In passing in our geographical description from Europe to Asia, the first parts of the country which present themselves are those in the northern division, and we shall therefore begin with these.

Of these parts the first are those about the Tanaïs, (or Don,) which we have assumed as the boundary of Europe and Asia. These have a kind of peninsular form, for they are surrounded on the west by the river Tanaïs (or Don) and the Palus Maotis1 as far as the Cimmerian Bosporus,2 and that part of the coast of the Euxine which terminates at Colchis; on the north by the Ocean, as far as the mouth of the Caspian Sea; on the east by the same sea, as far as the confines of Albania and Armenia, where the rivers Cyrus3 and Araxes4 empty themselves; the latter flowing through Armenia, and the Cyrus through Iberia5 and Albania;6 on the south is the tract of country extending from the mouth of the Cyrus as far as Colchis, and comprising about 3000 stadia from sea to sea, across the territory of the Albani, and Iberes,7 so as to represent an isthmus.8

Those writers do not deserve attention who contract the isthmus as much as Cleitarchus, according to whom it is subject to inundations of the sea from either side.

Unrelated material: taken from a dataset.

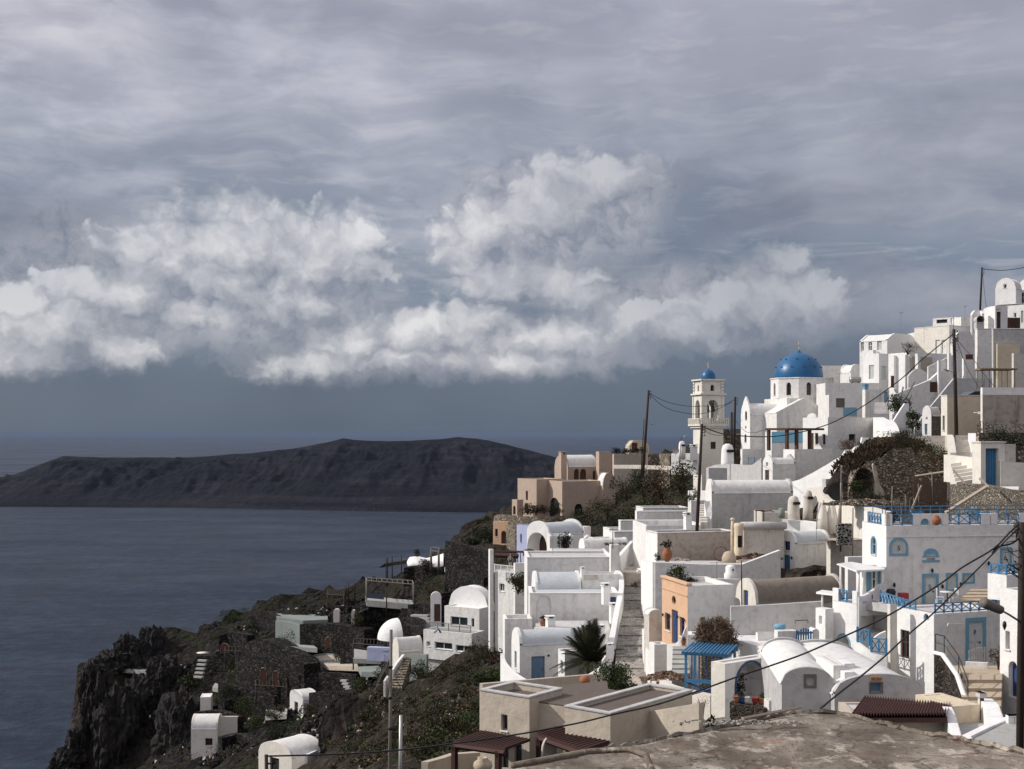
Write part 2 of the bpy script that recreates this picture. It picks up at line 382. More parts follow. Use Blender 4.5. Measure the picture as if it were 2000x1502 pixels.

According to Posidonius the isthmus is 1500 stadia in extent, that is, as large as the isthmus from Pelusium to the Red Sea. And I think, says he, that the isthmus between the Palus Mæotis and the Ocean is not very different from this in extent.

1 The Sea of Azoff.

2 The Straits of Kertch or Zabache.

3 The Kur or Kour.

4 Eraskh or Aras.

5 Georgia.

6 Shirvan.

7 See b. ii. c. v. § 31.

8 To understand how this part of Asia formed a peninsula, according to the ideas of our author, we must bear in mind, that (1) he supposed the source of the Don to have been situated in the neighbourhood of the Northern Ocean; (2) he imagined the Caspian Sea to communicate with the same Ocean. Thus all the territory comprehended between the Don and the Caspian formed a sort of peninsula, united to the continent by an isthmus which separated the Euxine from the Caspian and on which was situated Colchis, Iberia, and Albania. The 3000 stadia assigned to the breadth of this isthmus appears to be measured by stadia of 1111 1/2 to a de- gree. Gossellin.